A short history of the first unsuccessful Russian Revolution of 1905. Following the 'Bloody Sunday' massacre, a general strike paralysed the country and workers' and peasants' councils were set up.
The revolt started on January 22 when a peaceful, mildly reformist, protest march in St. Petersburg was shoot at by troops with more than 1,000 killed or injured. This day became known as "Bloody Sunday." Rather than squelch the protests, the repression fanned the flames of rebellion.
All across Russia, different sections of the people moved into active protest. The peasants and workers joined with the middle classes, intelligentsia and (minority) national groups (i.e. Georgians, Ukrainians etc) against the absolutism and oppression of the Tsarist monarchy. Each group had different aims, however, and the two forces which played the leading part in the revolution were the workers and peasants, who raised economic and political demands while the better-off middle-classes sought mostly the latter.

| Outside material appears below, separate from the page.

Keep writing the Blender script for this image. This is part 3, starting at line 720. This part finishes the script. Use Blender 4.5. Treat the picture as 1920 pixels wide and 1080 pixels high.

Unrest was spread as the year progressed, reaching peaks in early summer and autumn before climaxing in October. There were naval mutinies at Sevastopol, Vladivostok and Kronstadt, peaking in June, with the mutiny aboard the Battleship Potemkin, in which Afanasy Matiushenko played a key role. Strikes took place all over the country and the universities closed down when the whole student body complained about the lack of civil liberties by staging a walkout. Lawyers, doctor, engineers, and other middle-class workers established the Union of Unions and demanded a constituent assembly.
In the countryside, there were land-seizures by the peasantry (including the looting the larger estates) and a nation-wide Peasant Union was created. In the towns, the workers’ act of resistance was the strike. There was a general strike in St. Petersburg immediately after Bloody Sunday. Over 400,000 workers were involved by the end of January. The strikes spread across the country. In the process new forms of working class self-organisation were created. These were councils made up of workers delegates, the famous "soviets."

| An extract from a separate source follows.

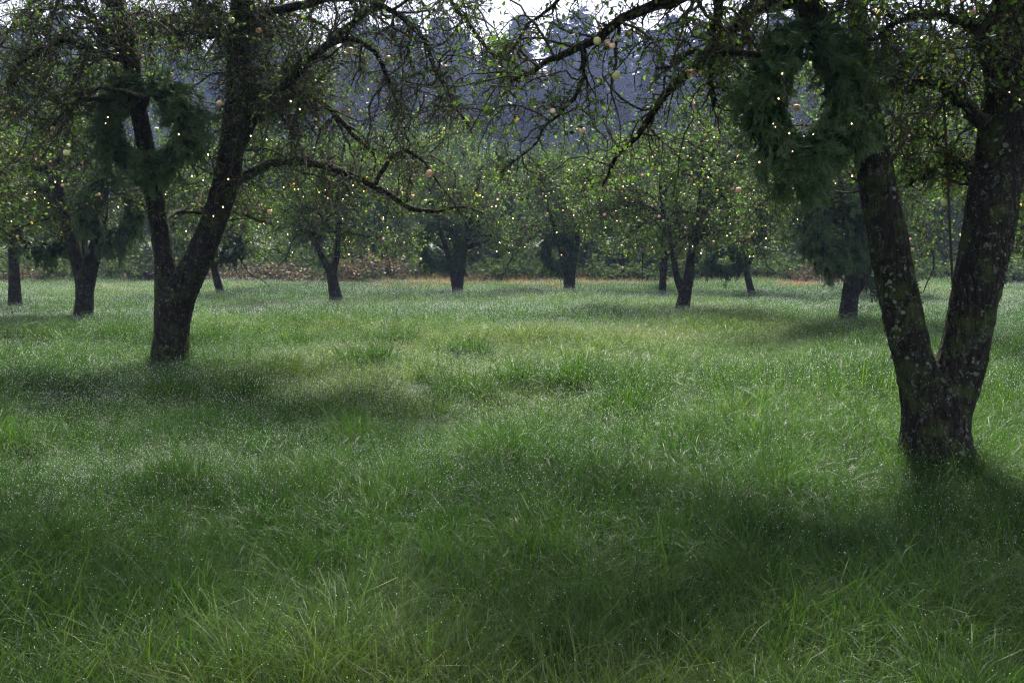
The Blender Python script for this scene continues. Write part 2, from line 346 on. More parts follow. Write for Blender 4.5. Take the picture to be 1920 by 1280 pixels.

While the soviets were created by workers to solve their immediate problems (for example winning the strike, the eight-hour day, working conditions) their role changed. They quickly evolved into an organ of the general and political representation of workers, raising political demands. Needless to say, their potential as a base for political agitation were immediately recognised be revolutionaries, and although they were not involved in the early stages both the Bolsheviks and Mensheviks attempted to gain influence in them. However, as anarchist Peter Kropotkin put it, the general strike was the key development as
"the working men again threw the weight of their will into the contest and gave quite a new turn to the movement. A strike of bakers broke out at Moscow in October, and they were joined in their strike by the printers. This was not the work of any revolutionary organisation. It was entirely a working men's affair, but suddenly what was meant to be a simple manifestation of economical discontent grew up, invaded all trades, spread to St. Petersburg, then all over Russia, and took the character of such an imposing revolutionary manifestation that autocracy had to capitulate before it."
The first soviet (which is Russian for council) was established in Ivanovna-Voznesensk during the 1905 Textile Strike. It began as a strike committee but developed into an elected body of the town's workers. Over the next few months Soviets of Workers Deputies were established in around 60 different towns. On October 13th, the more famous St. Petersburg Soviet of Workers' Deputies was created out of the 'Great October Strike' on the initiative of the printers' strike committee in order to better co-ordinate the strike.
This was Russia's first political general strike, lasting from September to October 30th. Although strikes had been common in Russia in the years leading up to 1905, this powerful weapon of direct action effectively paralysed the whole country. The October strike started in St. Petersburg and quickly spread to Moscow and soon the railwaymen strike paralysed the whole Russian railway network. "A new weapon, more terrible than street warfare, had thus been tested and proved to work admirably," observed Kropotkin.
The soviets had challenged the power of Nicholas II and the general strike forced him to issue the October Manifesto, with its parliament, freedom of the press, assembly and association. They failed to remove him from power and he quickly reneged on his promises. By December, communist Leon Trotsky and the rest of the executive committee of the St. Petersburg Soviet were arrested (a Bolshevik putsch in Moscow that month failed as it was disorganised and uncoordinated). The revolt was over. Tsarism was to remain in power until February 1917 when a similar wave of mass protests finally drove him from power.